→ **What you are asked to do**: Repeat, exactly, the run of lines that opens with the line containing "The Blender Python script for this scene continues." and closes with the line containing "cabin, auto, bevel=.01)", and leave all other lines out.

→ **Records for processing**:
========================================================================

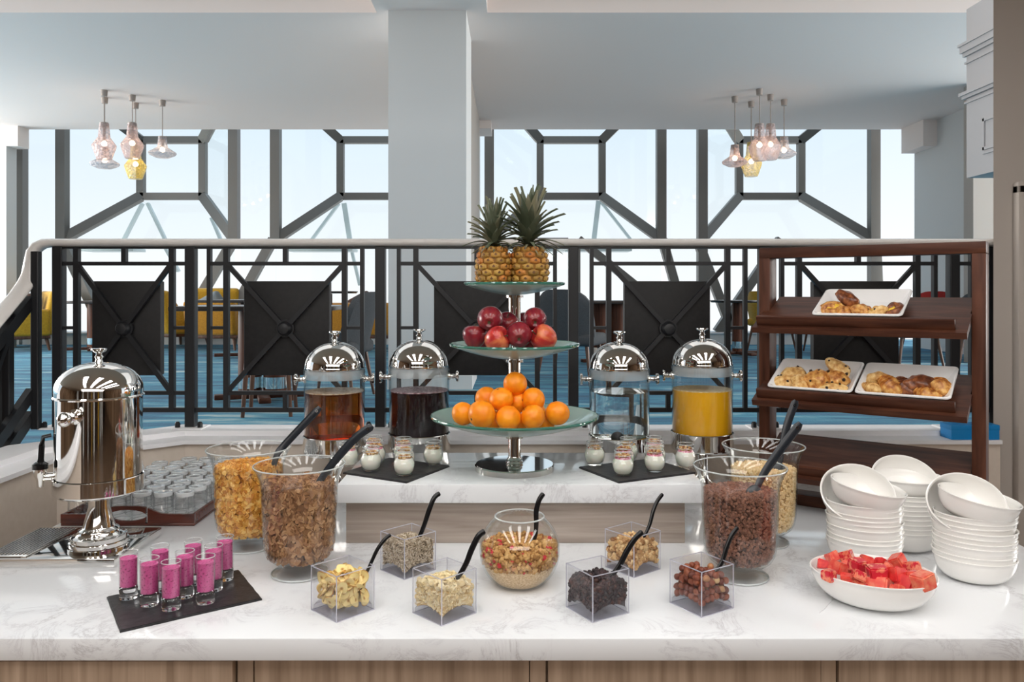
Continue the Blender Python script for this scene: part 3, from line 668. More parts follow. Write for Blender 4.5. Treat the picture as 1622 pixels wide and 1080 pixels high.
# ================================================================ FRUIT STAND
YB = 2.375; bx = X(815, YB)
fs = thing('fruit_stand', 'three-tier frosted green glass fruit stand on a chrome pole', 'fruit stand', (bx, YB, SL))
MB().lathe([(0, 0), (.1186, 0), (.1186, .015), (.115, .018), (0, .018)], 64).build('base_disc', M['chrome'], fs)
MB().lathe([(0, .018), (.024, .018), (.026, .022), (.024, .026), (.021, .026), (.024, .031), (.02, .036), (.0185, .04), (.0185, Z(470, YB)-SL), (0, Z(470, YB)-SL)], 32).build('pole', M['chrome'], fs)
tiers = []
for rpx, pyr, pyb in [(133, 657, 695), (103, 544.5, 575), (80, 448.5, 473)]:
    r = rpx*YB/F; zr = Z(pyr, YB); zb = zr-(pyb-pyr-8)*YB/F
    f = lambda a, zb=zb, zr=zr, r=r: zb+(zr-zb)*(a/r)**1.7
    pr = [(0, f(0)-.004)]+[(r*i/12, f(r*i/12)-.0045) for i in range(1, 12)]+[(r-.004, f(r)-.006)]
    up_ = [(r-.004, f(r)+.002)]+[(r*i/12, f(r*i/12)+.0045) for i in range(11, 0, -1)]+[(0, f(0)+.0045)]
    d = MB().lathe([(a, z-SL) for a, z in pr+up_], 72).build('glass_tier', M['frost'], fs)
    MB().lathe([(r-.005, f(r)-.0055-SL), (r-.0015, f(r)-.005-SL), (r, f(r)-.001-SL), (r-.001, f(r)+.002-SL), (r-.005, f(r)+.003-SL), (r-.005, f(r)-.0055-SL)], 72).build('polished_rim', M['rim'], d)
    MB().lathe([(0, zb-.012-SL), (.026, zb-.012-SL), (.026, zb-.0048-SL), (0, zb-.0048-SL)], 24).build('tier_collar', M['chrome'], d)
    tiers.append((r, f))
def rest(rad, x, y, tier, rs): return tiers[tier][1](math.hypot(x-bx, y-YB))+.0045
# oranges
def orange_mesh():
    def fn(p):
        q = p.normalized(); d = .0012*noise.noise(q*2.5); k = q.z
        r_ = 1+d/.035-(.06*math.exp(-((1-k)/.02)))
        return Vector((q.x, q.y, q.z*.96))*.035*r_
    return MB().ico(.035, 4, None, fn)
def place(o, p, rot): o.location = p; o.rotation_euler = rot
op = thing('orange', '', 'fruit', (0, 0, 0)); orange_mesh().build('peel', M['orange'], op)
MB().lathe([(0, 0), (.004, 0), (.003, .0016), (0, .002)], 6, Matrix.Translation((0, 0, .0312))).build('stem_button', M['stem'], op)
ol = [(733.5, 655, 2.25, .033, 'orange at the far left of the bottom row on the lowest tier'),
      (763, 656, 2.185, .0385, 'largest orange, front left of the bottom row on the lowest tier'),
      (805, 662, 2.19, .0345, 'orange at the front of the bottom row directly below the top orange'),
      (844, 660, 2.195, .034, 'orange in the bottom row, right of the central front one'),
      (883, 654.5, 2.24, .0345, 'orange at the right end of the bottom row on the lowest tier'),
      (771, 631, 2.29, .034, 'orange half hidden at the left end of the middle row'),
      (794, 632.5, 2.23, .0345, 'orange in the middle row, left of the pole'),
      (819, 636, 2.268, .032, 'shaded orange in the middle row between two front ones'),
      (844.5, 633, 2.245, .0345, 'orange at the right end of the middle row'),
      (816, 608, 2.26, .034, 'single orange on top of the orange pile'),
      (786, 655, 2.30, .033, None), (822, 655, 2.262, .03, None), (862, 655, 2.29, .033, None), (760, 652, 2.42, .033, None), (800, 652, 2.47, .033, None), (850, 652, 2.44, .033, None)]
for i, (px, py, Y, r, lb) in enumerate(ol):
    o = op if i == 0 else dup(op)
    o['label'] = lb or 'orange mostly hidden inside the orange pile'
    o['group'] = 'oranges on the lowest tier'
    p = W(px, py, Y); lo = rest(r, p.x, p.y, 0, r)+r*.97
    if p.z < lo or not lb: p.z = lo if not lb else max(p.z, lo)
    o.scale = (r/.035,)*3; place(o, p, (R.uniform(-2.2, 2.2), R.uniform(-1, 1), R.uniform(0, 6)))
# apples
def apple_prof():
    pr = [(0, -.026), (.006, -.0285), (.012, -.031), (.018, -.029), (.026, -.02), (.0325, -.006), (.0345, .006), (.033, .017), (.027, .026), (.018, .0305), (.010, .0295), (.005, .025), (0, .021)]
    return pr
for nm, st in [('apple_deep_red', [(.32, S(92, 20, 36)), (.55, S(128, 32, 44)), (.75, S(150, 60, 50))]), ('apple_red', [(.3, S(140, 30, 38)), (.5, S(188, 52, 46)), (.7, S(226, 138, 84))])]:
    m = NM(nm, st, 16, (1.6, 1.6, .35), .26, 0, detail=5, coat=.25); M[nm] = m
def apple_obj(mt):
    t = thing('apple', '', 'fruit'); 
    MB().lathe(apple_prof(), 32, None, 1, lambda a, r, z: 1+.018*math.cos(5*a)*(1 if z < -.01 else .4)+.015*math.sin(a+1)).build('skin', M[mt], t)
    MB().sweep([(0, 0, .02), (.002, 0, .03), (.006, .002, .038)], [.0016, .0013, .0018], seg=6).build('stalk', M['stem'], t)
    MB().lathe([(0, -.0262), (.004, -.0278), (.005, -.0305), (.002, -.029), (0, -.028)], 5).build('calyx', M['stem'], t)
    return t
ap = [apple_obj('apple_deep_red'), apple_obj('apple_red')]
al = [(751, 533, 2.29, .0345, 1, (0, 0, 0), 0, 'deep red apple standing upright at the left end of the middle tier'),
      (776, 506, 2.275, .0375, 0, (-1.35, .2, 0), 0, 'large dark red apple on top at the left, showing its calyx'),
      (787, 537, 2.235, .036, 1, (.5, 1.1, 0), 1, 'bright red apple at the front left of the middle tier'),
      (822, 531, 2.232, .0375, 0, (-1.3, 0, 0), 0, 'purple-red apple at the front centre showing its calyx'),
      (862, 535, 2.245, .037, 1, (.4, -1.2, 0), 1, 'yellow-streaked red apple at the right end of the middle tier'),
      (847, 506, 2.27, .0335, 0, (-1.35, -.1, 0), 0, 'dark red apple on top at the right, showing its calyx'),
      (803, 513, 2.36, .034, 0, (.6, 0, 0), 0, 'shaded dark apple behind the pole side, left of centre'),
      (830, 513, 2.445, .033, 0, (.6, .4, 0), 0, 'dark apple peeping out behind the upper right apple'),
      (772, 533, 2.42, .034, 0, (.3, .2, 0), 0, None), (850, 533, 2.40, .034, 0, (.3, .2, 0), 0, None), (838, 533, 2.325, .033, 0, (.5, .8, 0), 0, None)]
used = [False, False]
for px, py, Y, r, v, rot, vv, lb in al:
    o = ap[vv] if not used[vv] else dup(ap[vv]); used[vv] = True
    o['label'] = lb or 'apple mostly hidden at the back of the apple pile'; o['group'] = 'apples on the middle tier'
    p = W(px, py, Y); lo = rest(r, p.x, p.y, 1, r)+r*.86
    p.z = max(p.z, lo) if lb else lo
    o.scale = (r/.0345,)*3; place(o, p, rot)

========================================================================

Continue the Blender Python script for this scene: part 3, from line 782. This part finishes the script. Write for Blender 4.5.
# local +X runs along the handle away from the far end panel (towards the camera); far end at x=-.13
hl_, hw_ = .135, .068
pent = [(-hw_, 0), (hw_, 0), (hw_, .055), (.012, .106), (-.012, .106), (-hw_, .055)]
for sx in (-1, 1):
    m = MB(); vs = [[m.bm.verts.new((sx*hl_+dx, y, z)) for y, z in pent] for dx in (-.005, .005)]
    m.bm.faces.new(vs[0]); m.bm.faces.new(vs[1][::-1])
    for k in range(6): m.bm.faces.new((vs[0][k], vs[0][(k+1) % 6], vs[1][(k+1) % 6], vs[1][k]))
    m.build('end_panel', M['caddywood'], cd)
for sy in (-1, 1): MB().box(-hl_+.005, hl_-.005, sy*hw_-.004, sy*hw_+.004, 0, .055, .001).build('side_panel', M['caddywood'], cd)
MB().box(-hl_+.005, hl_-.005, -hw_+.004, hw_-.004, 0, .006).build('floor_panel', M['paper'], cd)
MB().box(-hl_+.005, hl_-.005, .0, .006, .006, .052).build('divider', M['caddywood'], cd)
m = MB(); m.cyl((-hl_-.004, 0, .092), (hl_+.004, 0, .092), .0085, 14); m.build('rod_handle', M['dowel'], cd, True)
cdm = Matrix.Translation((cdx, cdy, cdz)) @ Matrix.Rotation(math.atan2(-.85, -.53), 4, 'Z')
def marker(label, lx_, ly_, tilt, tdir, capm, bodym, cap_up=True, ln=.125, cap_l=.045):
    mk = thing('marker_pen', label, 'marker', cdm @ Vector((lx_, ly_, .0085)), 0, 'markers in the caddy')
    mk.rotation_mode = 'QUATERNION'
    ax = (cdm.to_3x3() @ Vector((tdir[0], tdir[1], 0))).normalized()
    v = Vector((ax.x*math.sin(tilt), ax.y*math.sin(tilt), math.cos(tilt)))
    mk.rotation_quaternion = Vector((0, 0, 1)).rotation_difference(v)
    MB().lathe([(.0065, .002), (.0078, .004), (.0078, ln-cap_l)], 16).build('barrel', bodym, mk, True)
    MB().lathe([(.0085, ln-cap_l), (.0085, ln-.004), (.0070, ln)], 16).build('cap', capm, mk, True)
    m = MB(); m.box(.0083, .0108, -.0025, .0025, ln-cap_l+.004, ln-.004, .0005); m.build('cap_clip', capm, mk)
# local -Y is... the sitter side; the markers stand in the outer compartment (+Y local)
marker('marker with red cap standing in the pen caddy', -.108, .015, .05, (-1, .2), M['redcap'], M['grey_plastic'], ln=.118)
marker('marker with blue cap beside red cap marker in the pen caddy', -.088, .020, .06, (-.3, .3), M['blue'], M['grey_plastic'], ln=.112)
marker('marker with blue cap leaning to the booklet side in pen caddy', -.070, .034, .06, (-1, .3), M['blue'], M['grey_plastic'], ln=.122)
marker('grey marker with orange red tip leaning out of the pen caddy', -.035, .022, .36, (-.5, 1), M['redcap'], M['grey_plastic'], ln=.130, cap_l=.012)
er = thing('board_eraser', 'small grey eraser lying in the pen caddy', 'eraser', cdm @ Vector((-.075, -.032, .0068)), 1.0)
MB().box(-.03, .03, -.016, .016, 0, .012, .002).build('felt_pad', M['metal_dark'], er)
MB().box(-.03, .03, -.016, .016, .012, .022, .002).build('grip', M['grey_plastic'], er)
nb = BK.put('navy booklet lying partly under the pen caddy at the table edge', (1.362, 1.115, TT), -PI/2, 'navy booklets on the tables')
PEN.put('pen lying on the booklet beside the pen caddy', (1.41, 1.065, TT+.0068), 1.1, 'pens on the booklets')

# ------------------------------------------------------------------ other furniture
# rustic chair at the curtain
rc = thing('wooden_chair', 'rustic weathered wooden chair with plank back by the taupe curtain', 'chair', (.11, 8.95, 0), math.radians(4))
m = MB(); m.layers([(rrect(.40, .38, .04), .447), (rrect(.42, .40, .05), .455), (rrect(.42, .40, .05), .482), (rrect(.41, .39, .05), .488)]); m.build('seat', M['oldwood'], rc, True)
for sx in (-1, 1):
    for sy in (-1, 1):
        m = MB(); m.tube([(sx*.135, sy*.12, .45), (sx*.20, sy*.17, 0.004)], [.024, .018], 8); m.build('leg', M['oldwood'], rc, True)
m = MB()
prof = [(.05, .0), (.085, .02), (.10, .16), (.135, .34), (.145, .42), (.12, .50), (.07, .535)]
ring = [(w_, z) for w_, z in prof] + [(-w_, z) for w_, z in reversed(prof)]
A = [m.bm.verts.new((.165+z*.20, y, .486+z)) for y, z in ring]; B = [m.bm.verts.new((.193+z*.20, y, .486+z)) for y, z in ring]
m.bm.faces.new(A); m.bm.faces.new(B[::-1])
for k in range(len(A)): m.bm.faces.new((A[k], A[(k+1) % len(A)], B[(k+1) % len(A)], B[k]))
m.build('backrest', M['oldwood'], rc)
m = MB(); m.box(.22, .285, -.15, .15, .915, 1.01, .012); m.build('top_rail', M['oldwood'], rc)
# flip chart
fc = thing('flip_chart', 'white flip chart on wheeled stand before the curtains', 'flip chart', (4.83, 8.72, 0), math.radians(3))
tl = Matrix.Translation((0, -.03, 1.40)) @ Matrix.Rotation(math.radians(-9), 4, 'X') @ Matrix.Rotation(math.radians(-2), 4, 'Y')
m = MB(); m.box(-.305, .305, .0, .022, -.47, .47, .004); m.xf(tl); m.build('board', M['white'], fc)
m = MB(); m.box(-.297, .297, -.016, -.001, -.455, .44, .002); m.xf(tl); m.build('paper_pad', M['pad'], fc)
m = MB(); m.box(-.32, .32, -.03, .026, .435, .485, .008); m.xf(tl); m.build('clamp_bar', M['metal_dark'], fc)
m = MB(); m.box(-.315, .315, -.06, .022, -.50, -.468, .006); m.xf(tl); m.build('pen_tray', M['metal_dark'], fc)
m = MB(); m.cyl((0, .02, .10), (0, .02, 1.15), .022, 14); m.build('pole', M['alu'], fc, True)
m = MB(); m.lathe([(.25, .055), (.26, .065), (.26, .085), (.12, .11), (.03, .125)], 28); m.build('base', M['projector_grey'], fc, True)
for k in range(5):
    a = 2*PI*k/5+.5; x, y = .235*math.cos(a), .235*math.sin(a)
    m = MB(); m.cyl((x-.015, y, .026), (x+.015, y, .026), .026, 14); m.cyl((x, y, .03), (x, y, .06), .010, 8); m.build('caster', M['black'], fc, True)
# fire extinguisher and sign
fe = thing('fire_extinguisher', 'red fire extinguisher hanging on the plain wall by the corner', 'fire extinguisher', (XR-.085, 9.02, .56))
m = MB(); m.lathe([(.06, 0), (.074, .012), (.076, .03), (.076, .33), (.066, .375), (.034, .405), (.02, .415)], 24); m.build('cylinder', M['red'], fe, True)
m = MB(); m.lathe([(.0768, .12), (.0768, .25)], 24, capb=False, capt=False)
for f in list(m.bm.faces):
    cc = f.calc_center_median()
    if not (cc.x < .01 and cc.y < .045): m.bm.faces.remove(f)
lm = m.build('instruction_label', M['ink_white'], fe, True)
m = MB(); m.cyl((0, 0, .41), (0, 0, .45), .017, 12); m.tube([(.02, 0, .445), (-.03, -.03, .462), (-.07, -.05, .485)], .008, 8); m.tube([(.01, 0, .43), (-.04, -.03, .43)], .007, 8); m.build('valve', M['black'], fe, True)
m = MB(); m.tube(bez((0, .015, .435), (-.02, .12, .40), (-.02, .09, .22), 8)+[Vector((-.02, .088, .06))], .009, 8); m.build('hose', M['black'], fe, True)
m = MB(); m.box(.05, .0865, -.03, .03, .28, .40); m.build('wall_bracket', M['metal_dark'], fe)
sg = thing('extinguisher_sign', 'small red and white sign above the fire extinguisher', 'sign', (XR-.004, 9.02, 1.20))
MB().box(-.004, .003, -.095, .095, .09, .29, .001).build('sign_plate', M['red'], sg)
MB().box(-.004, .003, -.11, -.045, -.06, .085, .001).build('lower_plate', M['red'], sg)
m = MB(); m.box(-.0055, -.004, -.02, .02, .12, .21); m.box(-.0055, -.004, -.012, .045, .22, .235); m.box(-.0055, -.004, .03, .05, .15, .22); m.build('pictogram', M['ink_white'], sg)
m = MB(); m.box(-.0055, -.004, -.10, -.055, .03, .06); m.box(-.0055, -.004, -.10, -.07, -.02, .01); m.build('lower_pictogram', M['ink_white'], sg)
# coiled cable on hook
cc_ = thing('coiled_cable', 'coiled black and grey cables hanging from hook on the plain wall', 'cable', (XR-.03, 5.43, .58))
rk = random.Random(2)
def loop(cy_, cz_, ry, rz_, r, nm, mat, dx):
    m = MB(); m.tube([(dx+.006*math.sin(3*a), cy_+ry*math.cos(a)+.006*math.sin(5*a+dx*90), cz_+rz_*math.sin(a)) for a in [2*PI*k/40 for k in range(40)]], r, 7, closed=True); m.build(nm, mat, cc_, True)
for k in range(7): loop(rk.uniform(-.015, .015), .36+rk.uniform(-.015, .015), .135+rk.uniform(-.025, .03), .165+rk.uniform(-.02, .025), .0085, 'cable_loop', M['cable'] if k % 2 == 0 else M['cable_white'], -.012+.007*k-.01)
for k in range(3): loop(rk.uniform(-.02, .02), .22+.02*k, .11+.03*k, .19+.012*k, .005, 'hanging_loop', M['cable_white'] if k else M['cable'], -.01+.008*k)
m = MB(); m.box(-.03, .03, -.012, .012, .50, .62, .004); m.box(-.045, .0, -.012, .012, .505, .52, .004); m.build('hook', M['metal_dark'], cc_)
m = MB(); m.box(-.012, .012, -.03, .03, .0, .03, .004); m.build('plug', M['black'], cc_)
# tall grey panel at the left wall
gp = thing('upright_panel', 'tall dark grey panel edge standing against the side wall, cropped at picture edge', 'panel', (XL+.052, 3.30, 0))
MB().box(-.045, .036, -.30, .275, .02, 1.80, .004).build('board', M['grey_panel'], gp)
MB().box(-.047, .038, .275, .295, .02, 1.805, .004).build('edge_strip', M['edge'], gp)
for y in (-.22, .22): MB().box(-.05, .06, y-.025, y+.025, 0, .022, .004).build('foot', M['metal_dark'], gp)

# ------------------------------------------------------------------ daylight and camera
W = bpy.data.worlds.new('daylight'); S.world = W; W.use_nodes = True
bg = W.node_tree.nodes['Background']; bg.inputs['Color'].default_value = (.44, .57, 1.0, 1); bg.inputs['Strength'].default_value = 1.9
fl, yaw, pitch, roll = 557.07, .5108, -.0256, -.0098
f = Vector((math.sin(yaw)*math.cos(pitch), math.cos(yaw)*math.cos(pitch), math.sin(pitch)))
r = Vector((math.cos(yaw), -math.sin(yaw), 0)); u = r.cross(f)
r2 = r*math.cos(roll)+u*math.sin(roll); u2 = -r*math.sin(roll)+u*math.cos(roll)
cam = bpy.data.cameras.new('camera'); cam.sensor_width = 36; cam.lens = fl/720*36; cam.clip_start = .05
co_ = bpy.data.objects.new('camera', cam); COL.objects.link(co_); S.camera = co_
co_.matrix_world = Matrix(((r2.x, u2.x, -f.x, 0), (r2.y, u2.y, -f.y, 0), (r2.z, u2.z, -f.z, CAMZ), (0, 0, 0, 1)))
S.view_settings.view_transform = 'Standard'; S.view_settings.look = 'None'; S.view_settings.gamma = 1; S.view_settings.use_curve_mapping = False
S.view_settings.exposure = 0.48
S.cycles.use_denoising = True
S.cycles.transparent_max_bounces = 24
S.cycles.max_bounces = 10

========================================================================

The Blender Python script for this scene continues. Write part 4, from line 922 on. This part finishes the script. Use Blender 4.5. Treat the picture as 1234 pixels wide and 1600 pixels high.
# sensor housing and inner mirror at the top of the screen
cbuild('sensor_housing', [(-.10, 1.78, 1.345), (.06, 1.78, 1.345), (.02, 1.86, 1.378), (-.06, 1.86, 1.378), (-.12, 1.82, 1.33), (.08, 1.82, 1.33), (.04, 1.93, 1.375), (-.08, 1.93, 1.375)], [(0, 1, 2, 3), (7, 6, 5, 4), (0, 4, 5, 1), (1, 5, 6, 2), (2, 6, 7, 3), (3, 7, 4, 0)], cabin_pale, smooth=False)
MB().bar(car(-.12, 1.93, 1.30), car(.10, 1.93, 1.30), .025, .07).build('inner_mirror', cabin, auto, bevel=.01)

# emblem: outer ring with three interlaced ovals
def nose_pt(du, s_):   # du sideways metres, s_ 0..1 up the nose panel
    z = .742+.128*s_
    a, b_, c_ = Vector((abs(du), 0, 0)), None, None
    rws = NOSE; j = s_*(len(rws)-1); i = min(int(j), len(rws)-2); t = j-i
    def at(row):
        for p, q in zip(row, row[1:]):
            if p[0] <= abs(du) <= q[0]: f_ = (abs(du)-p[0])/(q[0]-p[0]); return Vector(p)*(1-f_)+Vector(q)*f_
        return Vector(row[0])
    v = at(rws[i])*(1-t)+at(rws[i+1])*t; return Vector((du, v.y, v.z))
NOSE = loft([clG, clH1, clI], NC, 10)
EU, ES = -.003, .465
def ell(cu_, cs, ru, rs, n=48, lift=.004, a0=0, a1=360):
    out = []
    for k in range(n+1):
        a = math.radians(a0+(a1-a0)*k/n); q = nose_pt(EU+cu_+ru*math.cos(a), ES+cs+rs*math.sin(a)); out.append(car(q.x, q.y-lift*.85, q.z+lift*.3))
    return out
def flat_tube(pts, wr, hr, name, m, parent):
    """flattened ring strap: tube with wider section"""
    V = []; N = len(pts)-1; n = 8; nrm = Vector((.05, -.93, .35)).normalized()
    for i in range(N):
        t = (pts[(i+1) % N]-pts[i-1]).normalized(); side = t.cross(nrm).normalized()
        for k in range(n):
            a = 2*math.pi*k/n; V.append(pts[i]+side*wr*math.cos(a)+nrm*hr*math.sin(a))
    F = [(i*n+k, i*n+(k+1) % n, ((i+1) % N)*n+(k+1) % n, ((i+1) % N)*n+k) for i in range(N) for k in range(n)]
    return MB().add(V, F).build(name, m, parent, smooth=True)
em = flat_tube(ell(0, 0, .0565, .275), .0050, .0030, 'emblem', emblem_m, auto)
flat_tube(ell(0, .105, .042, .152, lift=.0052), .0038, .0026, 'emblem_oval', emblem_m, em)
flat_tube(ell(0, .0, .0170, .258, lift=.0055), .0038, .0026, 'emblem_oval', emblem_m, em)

========================================================================

→ **Result of this task**:
The Blender Python script for this scene continues. Write part 4, from line 922 on. This part finishes the script. Use Blender 4.5. Treat the picture as 1234 pixels wide and 1600 pixels high.
# sensor housing and inner mirror at the top of the screen
cbuild('sensor_housing', [(-.10, 1.78, 1.345), (.06, 1.78, 1.345), (.02, 1.86, 1.378), (-.06, 1.86, 1.378), (-.12, 1.82, 1.33), (.08, 1.82, 1.33), (.04, 1.93, 1.375), (-.08, 1.93, 1.375)], [(0, 1, 2, 3), (7, 6, 5, 4), (0, 4, 5, 1), (1, 5, 6, 2), (2, 6, 7, 3), (3, 7, 4, 0)], cabin_pale, smooth=False)
MB().bar(car(-.12, 1.93, 1.30), car(.10, 1.93, 1.30), .025, .07).build('inner_mirror', cabin, auto, bevel=.01)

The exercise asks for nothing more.